INSTRUCTIONS FOR THE TASK ▸
Copy the listing below in full and skip every picture.

INFORMATION SUPPLIED ▸
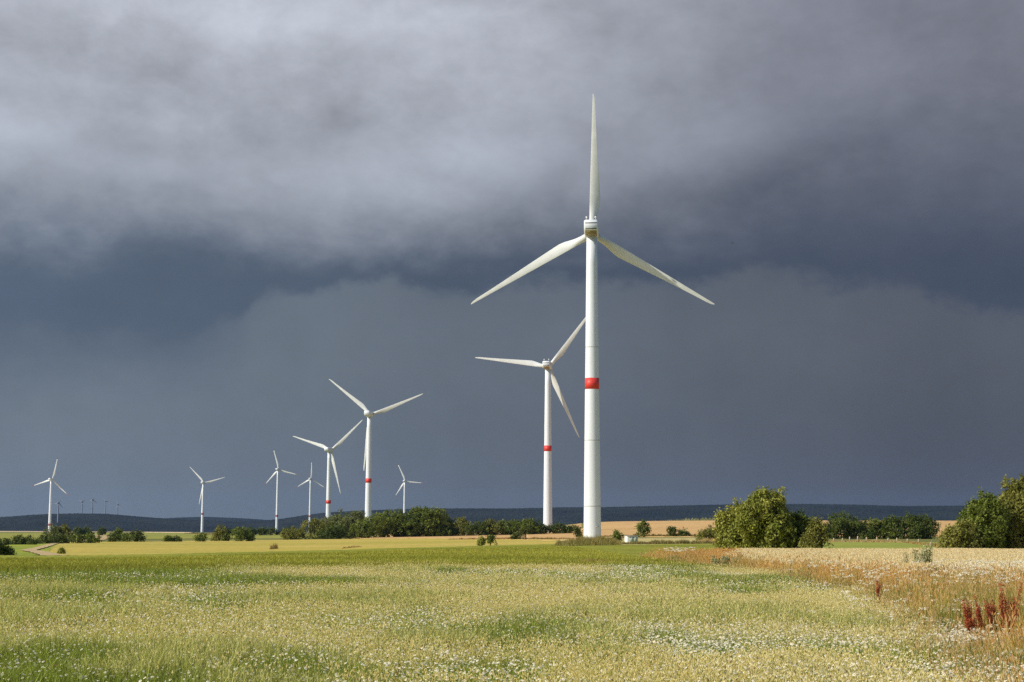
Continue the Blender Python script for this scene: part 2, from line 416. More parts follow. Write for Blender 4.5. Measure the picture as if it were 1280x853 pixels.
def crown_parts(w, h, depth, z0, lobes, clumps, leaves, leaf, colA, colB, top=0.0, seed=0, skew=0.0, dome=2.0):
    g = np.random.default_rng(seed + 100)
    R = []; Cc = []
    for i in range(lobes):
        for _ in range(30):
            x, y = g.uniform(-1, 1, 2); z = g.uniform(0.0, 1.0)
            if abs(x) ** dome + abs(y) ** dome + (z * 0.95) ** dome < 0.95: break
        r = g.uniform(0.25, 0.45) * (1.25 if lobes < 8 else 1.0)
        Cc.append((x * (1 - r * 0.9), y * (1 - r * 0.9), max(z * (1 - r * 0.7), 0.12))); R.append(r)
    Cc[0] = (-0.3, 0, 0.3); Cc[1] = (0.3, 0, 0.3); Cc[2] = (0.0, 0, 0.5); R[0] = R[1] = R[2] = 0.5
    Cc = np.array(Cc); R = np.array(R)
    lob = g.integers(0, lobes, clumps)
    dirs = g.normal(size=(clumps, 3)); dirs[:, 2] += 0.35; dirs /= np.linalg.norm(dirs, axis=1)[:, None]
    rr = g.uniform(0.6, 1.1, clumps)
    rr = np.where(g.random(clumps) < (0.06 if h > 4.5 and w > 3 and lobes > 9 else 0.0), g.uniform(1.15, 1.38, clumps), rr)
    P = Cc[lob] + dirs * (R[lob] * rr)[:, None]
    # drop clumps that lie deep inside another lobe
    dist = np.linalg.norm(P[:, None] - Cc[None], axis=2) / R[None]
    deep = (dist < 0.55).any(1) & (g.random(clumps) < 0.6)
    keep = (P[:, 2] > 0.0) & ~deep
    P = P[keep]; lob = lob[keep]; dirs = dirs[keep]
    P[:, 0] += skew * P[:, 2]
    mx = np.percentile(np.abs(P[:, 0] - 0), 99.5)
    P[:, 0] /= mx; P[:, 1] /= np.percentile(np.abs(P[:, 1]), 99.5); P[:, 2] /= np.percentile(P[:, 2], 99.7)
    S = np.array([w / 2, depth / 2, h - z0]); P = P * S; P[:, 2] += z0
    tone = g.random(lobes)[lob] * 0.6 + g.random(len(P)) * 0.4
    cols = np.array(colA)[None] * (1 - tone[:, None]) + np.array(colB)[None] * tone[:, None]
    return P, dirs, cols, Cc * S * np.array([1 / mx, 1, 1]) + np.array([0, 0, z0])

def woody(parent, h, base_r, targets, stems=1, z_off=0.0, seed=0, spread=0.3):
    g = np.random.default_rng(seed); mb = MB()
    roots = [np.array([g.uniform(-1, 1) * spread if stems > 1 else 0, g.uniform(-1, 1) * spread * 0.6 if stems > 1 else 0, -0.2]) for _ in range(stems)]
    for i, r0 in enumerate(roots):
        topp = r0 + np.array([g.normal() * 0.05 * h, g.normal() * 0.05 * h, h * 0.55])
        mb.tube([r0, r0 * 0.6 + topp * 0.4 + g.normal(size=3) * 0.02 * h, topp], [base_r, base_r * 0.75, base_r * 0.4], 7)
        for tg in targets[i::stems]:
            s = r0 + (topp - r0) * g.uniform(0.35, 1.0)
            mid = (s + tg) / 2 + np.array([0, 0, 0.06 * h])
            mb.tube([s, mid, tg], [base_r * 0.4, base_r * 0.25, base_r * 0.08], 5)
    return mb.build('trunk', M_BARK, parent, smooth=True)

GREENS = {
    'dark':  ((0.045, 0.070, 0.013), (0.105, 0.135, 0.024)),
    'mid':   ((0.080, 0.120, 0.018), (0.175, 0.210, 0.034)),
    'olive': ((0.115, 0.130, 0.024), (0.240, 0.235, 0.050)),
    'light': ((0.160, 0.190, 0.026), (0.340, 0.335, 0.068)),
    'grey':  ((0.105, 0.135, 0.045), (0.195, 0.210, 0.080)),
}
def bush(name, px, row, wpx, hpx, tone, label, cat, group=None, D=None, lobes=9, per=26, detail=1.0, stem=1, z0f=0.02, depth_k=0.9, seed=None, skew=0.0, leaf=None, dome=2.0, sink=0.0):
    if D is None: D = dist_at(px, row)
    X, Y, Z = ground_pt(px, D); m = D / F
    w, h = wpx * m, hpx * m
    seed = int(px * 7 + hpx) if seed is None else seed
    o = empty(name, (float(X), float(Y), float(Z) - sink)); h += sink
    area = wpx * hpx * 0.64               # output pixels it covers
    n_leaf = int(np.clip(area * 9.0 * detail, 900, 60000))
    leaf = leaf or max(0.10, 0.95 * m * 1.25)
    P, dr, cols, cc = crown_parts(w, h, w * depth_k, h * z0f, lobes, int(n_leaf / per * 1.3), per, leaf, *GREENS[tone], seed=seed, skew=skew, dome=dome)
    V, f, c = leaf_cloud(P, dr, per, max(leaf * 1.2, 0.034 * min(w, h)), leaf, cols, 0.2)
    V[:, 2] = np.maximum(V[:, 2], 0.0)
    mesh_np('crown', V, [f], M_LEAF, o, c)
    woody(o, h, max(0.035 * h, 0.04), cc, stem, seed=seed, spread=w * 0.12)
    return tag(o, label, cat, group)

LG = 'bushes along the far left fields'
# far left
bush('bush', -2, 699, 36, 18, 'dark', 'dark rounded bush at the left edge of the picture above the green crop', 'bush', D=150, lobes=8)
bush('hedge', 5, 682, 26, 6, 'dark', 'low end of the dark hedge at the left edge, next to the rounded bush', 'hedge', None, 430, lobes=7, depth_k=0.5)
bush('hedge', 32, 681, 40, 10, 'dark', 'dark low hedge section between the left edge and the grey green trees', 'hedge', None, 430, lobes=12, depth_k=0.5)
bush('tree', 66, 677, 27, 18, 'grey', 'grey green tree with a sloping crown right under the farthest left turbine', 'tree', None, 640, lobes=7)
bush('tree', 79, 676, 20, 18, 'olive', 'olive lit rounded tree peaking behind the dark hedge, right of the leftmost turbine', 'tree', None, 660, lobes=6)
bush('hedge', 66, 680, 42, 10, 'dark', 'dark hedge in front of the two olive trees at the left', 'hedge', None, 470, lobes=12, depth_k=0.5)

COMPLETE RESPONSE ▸
Continue the Blender Python script for this scene: part 2, from line 416. More parts follow. Write for Blender 4.5. Measure the picture as if it were 1280x853 pixels.
def crown_parts(w, h, depth, z0, lobes, clumps, leaves, leaf, colA, colB, top=0.0, seed=0, skew=0.0, dome=2.0):
    g = np.random.default_rng(seed + 100)
    R = []; Cc = []
    for i in range(lobes):
        for _ in range(30):
            x, y = g.uniform(-1, 1, 2); z = g.uniform(0.0, 1.0)
            if abs(x) ** dome + abs(y) ** dome + (z * 0.95) ** dome < 0.95: break
        r = g.uniform(0.25, 0.45) * (1.25 if lobes < 8 else 1.0)
        Cc.append((x * (1 - r * 0.9), y * (1 - r * 0.9), max(z * (1 - r * 0.7), 0.12))); R.append(r)
    Cc[0] = (-0.3, 0, 0.3); Cc[1] = (0.3, 0, 0.3); Cc[2] = (0.0, 0, 0.5); R[0] = R[1] = R[2] = 0.5
    Cc = np.array(Cc); R = np.array(R)
    lob = g.integers(0, lobes, clumps)
    dirs = g.normal(size=(clumps, 3)); dirs[:, 2] += 0.35; dirs /= np.linalg.norm(dirs, axis=1)[:, None]
    rr = g.uniform(0.6, 1.1, clumps)
    rr = np.where(g.random(clumps) < (0.06 if h > 4.5 and w > 3 and lobes > 9 else 0.0), g.uniform(1.15, 1.38, clumps), rr)
    P = Cc[lob] + dirs * (R[lob] * rr)[:, None]
    # drop clumps that lie deep inside another lobe
    dist = np.linalg.norm(P[:, None] - Cc[None], axis=2) / R[None]
    deep = (dist < 0.55).any(1) & (g.random(clumps) < 0.6)
    keep = (P[:, 2] > 0.0) & ~deep
    P = P[keep]; lob = lob[keep]; dirs = dirs[keep]
    P[:, 0] += skew * P[:, 2]
    mx = np.percentile(np.abs(P[:, 0] - 0), 99.5)
    P[:, 0] /= mx; P[:, 1] /= np.percentile(np.abs(P[:, 1]), 99.5); P[:, 2] /= np.percentile(P[:, 2], 99.7)
    S = np.array([w / 2, depth / 2, h - z0]); P = P * S; P[:, 2] += z0
    tone = g.random(lobes)[lob] * 0.6 + g.random(len(P)) * 0.4
    cols = np.array(colA)[None] * (1 - tone[:, None]) + np.array(colB)[None] * tone[:, None]
    return P, dirs, cols, Cc * S * np.array([1 / mx, 1, 1]) + np.array([0, 0, z0])

def woody(parent, h, base_r, targets, stems=1, z_off=0.0, seed=0, spread=0.3):
    g = np.random.default_rng(seed); mb = MB()
    roots = [np.array([g.uniform(-1, 1) * spread if stems > 1 else 0, g.uniform(-1, 1) * spread * 0.6 if stems > 1 else 0, -0.2]) for _ in range(stems)]
    for i, r0 in enumerate(roots):
        topp = r0 + np.array([g.normal() * 0.05 * h, g.normal() * 0.05 * h, h * 0.55])
        mb.tube([r0, r0 * 0.6 + topp * 0.4 + g.normal(size=3) * 0.02 * h, topp], [base_r, base_r * 0.75, base_r * 0.4], 7)
        for tg in targets[i::stems]:
            s = r0 + (topp - r0) * g.uniform(0.35, 1.0)
            mid = (s + tg) / 2 + np.array([0, 0, 0.06 * h])
            mb.tube([s, mid, tg], [base_r * 0.4, base_r * 0.25, base_r * 0.08], 5)
    return mb.build('trunk', M_BARK, parent, smooth=True)

GREENS = {
    'dark':  ((0.045, 0.070, 0.013), (0.105, 0.135, 0.024)),
    'mid':   ((0.080, 0.120, 0.018), (0.175, 0.210, 0.034)),
    'olive': ((0.115, 0.130, 0.024), (0.240, 0.235, 0.050)),
    'light': ((0.160, 0.190, 0.026), (0.340, 0.335, 0.068)),
    'grey':  ((0.105, 0.135, 0.045), (0.195, 0.210, 0.080)),
}
def bush(name, px, row, wpx, hpx, tone, label, cat, group=None, D=None, lobes=9, per=26, detail=1.0, stem=1, z0f=0.02, depth_k=0.9, seed=None, skew=0.0, leaf=None, dome=2.0, sink=0.0):
    if D is None: D = dist_at(px, row)
    X, Y, Z = ground_pt(px, D); m = D / F
    w, h = wpx * m, hpx * m
    seed = int(px * 7 + hpx) if seed is None else seed
    o = empty(name, (float(X), float(Y), float(Z) - sink)); h += sink
    area = wpx * hpx * 0.64               # output pixels it covers
    n_leaf = int(np.clip(area * 9.0 * detail, 900, 60000))
    leaf = leaf or max(0.10, 0.95 * m * 1.25)
    P, dr, cols, cc = crown_parts(w, h, w * depth_k, h * z0f, lobes, int(n_leaf / per * 1.3), per, leaf, *GREENS[tone], seed=seed, skew=skew, dome=dome)
    V, f, c = leaf_cloud(P, dr, per, max(leaf * 1.2, 0.034 * min(w, h)), leaf, cols, 0.2)
    V[:, 2] = np.maximum(V[:, 2], 0.0)
    mesh_np('crown', V, [f], M_LEAF, o, c)
    woody(o, h, max(0.035 * h, 0.04), cc, stem, seed=seed, spread=w * 0.12)
    return tag(o, label, cat, group)

LG = 'bushes along the far left fields'
# far left
bush('bush', -2, 699, 36, 18, 'dark', 'dark rounded bush at the left edge of the picture above the green crop', 'bush', D=150, lobes=8)
bush('hedge', 5, 682, 26, 6, 'dark', 'low end of the dark hedge at the left edge, next to the rounded bush', 'hedge', None, 430, lobes=7, depth_k=0.5)
bush('hedge', 32, 681, 40, 10, 'dark', 'dark low hedge section between the left edge and the grey green trees', 'hedge', None, 430, lobes=12, depth_k=0.5)
bush('tree', 66, 677, 27, 18, 'grey', 'grey green tree with a sloping crown right under the farthest left turbine', 'tree', None, 640, lobes=7)
bush('tree', 79, 676, 20, 18, 'olive', 'olive lit rounded tree peaking behind the dark hedge, right of the leftmost turbine', 'tree', None, 660, lobes=6)
bush('hedge', 66, 680, 42, 10, 'dark', 'dark hedge in front of the two olive trees at the left', 'hedge', None, 470, lobes=12, depth_k=0.5)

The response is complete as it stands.